:: Records shown ::

--*--

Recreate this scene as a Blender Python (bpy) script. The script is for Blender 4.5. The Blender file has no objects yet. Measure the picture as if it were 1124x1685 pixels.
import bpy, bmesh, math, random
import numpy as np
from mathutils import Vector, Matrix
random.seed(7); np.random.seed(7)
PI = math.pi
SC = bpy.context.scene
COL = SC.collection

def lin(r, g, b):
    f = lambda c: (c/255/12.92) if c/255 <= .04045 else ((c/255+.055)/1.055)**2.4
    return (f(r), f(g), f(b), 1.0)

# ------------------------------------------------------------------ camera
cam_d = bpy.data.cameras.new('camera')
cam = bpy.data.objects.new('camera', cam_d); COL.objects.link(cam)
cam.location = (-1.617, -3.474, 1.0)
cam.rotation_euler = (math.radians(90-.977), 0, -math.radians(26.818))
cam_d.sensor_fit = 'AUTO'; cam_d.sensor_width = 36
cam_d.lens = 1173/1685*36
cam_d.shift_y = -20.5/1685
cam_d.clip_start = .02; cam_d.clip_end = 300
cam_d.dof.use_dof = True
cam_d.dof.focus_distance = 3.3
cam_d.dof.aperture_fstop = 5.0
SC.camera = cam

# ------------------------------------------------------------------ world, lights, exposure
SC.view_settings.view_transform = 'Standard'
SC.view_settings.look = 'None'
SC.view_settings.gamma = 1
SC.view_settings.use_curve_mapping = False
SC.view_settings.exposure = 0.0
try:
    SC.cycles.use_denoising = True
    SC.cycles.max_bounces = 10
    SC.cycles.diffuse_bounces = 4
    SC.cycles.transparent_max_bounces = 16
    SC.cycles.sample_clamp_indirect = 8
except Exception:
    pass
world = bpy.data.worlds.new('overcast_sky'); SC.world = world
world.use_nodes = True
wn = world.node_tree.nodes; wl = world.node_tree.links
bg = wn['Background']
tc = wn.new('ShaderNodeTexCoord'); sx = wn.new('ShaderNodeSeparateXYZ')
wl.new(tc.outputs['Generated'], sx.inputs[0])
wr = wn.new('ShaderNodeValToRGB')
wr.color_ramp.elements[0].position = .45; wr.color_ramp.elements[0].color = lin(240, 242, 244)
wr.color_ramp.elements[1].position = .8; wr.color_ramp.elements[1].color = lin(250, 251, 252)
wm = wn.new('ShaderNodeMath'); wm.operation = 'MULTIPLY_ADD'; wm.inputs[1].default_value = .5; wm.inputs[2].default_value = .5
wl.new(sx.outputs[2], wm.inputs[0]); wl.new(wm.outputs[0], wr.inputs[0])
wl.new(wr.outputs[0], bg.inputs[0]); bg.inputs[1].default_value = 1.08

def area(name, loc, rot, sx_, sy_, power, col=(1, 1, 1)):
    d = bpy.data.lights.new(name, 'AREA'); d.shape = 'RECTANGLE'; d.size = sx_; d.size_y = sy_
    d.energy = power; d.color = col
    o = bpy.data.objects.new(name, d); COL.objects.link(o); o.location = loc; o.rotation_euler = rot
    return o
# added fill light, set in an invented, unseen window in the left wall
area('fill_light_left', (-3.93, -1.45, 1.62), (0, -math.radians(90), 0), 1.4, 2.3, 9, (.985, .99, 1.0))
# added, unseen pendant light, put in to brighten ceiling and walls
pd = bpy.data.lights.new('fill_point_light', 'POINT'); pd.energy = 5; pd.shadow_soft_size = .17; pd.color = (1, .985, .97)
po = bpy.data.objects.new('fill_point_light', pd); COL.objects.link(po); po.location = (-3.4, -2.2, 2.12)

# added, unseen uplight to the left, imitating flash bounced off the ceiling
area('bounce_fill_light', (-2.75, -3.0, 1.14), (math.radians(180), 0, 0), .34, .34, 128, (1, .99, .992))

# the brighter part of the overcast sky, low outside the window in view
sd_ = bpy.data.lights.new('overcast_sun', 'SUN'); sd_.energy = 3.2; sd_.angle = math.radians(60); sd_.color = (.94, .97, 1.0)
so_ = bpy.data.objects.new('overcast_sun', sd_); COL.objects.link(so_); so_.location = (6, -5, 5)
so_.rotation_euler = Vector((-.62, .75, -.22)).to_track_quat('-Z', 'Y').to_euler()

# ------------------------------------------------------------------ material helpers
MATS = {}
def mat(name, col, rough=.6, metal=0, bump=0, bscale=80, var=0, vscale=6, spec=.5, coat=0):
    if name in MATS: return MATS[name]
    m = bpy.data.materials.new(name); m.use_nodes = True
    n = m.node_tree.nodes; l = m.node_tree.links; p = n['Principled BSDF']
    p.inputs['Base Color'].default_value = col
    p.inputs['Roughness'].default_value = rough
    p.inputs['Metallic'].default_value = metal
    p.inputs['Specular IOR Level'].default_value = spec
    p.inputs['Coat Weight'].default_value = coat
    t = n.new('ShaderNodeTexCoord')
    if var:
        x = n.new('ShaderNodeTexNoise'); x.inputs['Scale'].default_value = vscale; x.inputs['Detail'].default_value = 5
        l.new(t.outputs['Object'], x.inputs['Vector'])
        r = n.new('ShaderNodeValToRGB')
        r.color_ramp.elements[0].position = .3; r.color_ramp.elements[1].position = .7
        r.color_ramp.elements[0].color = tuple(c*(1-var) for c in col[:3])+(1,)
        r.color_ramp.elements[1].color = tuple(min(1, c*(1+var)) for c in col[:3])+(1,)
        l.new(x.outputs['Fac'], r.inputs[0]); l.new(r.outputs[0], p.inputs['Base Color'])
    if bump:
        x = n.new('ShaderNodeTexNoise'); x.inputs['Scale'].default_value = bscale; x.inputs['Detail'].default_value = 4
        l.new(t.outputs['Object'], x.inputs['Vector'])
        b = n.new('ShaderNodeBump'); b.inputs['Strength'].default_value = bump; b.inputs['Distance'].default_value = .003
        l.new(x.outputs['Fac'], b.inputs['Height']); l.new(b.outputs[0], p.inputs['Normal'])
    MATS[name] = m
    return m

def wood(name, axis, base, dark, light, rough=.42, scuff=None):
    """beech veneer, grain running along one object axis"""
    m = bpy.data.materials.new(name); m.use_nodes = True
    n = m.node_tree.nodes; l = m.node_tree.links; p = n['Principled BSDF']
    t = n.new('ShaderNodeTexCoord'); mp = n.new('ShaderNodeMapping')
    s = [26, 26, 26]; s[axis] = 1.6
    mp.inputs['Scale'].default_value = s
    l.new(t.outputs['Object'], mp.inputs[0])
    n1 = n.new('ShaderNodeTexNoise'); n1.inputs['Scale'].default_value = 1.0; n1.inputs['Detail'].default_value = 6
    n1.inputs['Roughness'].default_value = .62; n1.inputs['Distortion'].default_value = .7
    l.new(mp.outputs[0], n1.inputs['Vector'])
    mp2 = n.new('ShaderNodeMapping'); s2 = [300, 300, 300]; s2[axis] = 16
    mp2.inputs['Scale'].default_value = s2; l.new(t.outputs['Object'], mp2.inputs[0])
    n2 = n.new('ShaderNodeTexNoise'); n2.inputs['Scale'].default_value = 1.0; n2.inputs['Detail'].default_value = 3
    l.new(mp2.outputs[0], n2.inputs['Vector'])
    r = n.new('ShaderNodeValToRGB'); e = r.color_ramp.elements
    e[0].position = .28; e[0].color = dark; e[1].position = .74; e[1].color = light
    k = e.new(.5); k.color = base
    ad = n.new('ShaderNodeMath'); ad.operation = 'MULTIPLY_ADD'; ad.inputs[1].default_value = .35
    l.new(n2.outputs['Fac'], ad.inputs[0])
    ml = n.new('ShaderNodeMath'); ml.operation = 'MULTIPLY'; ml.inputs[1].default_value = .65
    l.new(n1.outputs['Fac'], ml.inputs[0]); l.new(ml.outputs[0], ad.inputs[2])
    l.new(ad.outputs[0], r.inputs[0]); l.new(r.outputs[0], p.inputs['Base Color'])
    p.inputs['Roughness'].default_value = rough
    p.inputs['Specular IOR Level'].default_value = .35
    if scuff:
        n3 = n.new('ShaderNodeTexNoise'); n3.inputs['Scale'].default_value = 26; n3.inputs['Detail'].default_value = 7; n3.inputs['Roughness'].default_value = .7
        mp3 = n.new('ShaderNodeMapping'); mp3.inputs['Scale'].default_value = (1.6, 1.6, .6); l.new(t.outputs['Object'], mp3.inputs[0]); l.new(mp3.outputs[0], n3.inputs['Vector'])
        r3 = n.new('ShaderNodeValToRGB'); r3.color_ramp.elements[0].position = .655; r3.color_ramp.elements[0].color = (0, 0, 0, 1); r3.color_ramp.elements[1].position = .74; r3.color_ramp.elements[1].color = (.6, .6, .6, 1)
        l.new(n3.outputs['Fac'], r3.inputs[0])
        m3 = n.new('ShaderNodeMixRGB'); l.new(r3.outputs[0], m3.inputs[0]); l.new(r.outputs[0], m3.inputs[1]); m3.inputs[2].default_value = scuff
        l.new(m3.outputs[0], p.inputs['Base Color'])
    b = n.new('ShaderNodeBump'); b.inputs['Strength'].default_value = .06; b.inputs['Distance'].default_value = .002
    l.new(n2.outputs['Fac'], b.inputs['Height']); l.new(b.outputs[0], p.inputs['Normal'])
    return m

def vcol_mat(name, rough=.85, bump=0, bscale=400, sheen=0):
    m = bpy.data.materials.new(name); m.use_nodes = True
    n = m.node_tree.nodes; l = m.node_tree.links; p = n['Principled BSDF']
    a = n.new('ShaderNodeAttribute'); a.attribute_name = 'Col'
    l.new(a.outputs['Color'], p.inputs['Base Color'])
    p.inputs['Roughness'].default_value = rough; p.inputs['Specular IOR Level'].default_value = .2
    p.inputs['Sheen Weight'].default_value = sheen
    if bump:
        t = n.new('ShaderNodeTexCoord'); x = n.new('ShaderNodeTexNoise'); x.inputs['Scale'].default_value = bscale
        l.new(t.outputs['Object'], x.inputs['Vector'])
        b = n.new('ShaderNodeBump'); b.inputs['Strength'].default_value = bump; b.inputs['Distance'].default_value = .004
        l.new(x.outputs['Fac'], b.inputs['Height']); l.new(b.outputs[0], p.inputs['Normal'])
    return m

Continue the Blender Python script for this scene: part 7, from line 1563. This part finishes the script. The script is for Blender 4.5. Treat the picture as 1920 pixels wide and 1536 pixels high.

--*--

:: Instructions for the task ::
From the data above, count the lines where "scene" occurs and give that figure and nothing else.

:: The reply ::
3